I assumed that when I crossed the border from Kansas to Colorado that the Front Range would just be there, in all its majesty, as in the anthem. Wrong. Eastern Colorado was a mirror image of western Kansas, flat and dusty. Desperate townships pock marked the highway and were verily unattractive, like pimples. Dogs ran in packs, urinating on scrubby trees and rusty gas pumps. Old men played checkers on town squares, and chewed and spit. Beer cans and broken bottles sparkled among the stubble on the roadside. Every road sign had been shot dead several times. And still I search for the Coor's commercial?

Two hours later, at some nameless crossroads, I veered left on Highway 24 and found it. The sun was bright, the sky cobalt blue, and an armada of clouds skimmed the horizon to announce the awesome presence of the Rocky Mountains in the distance. The more I drove the bigger they loomed. I was filled with happiness.

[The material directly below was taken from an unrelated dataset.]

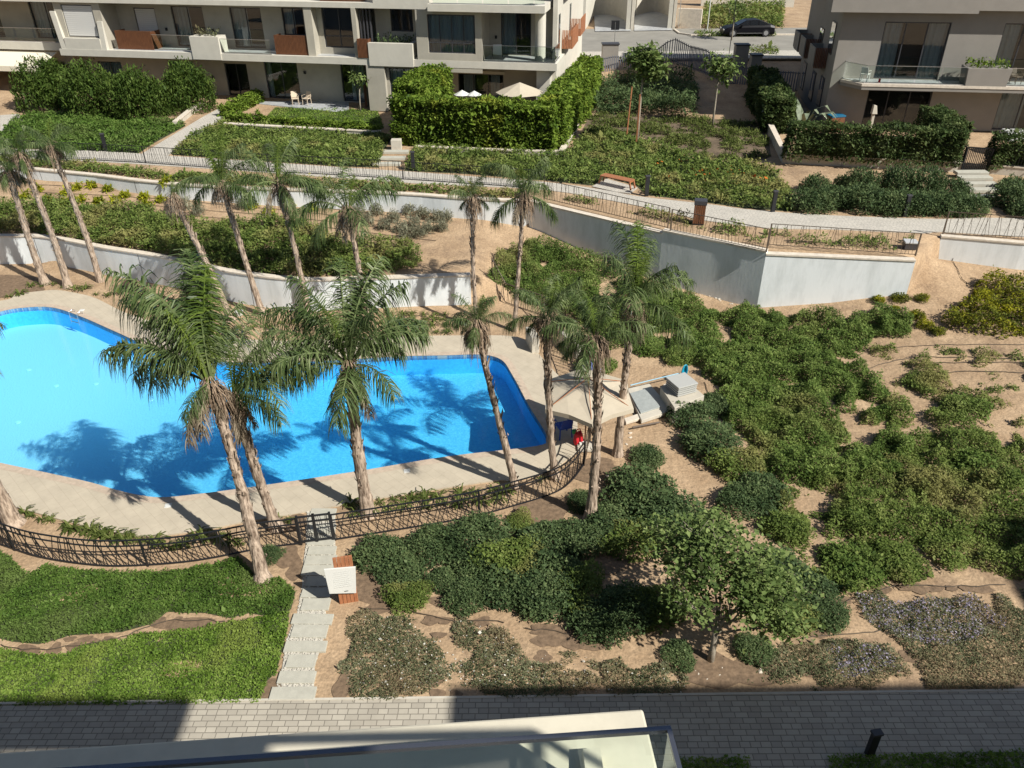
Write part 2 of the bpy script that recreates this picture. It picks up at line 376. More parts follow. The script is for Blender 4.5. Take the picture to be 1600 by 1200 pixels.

The road eventually led up and over Wilkerson Pass. On the down side a wide valley appeared with flowered fields, glistening streams, and log cabins pressed against muscular mountains. It was heaven and, best of all, I had it almost to myself. As I approached the town of Buena Vista the earth fell away to a low plain which revealed the Collegiate Peaks ahead, the most formidable range in the lower 48 with 16 fourteeners, purple and snowcapped, spread over a 30 mile front. I descended into town with a Rocky Mountain High.